L'Express d'Outremont
26 septembre 2002 · Maxime Jacobs
LA BÊTE DANS LA JUNGLE, UNE PIÈCE AU PARCOURS REMARQUABLE
Produite par le Centre dramatique de Bretagne-Théâtre de Lorient et présentée au Théâtre Espace GO jusqu'au 28 septembre prochain, la pièce La Bête dans la jungle aborde avec éloquence un travers humain - le narcissisme - qui continue d'empoisonner nos rapports malgré les notables avancées de la psychologie moderne.
Le moins que l'on puisse dire, c'est que cette pièce, en plus d'avoir connu et de connaître encore un destin privilégié, est marquée du sceau de la notoriété. Tirée d'une nouvelle de Henry James, adaptée dans la langue de Molière par nulle autre que Marguerite Duras, l'oeuvre dramaturgique est signée James Lord, un Américain né en 1922, qui a travaillé pour les services de renseignements durant la Deuxième Guerre mondiale. Installé à Paris vers la fin des années 40, il fréquente dès lors le milieu artistique de l'époque, les Picasso, Bacon, Gertrude Stein et Cocteau. Jolie brochette de gens intéressants... Il posera même pour Giacometti et consacrera à plusieurs d'entre ses amis des biographies. Quant à Henry James, l'auteur de la nouvelle, il a vu le jour dans le New York de 1843. Transitant dans plusieurs capitales de l'Occident, il dépose d'abord ses pénates à Paris où il côtoie Tourgueniev et Haubert, puis s'installe à Londres. Alors qu'a commencé la Première Guerre mondiale, en 1915, il se désole tant de l'attitude des Américains - qui veulent rester en dehors du conflit - qu'il renonce à sa citoyenneté et se fait citoyen britannique. Il mourra l'année suivante, dans l'ombre de son célèbre frère William, Henry James ne sera reconnu qu'à titre posthume alors que seront révélés tour à tour les éléments littéraires d'une oeuvre aussi remarquable que foisonnante dont fait partie La Bête dans la jungle.
Les trois grandes personnalités qui ont travaillé sur l'oeuvre - James, Lord puis Duras - ont un point commun : ils furent tous les trois captivés par le mythe de Narcisse, le thème central de cette pièce qui raconte le drame d'une jeune femme, Catherine, profondément amoureuse d'un homme qui n'en a cependant que pour lui-même.
Si Henry James s'est d'abord inspiré du mythe grec pour en faire sa nouvelle que James Lord a plus tard porté à la scène, Duras a ensuite modernisé La Bête... en y faisant intervenir d'autres thèmes : la mémoire, les souvenirs, les secrets et les non-dits.
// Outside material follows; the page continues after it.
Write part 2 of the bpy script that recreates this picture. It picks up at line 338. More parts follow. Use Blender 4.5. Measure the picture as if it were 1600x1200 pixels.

Mise en scène par ÉRIC VIGNER, la pièce présentée à Espace GO donne la vedette aux comédiens Jutta johanna Weiss, d'origine autrichienne, et Jean-Damien Barbin.
Dans France Culture, la journaliste Joëlle Gayot écrivait : "Servi par deux comédiens remarquables, La Bête dans la jungle perturbe, dérange, effraie parfois. On en ressort dans un état curieux comme si ce qu'on ne savait pas en entrant dans la salle et qu'on découvre après, c'est qu'on avait rendez-vous avant tout avec soi."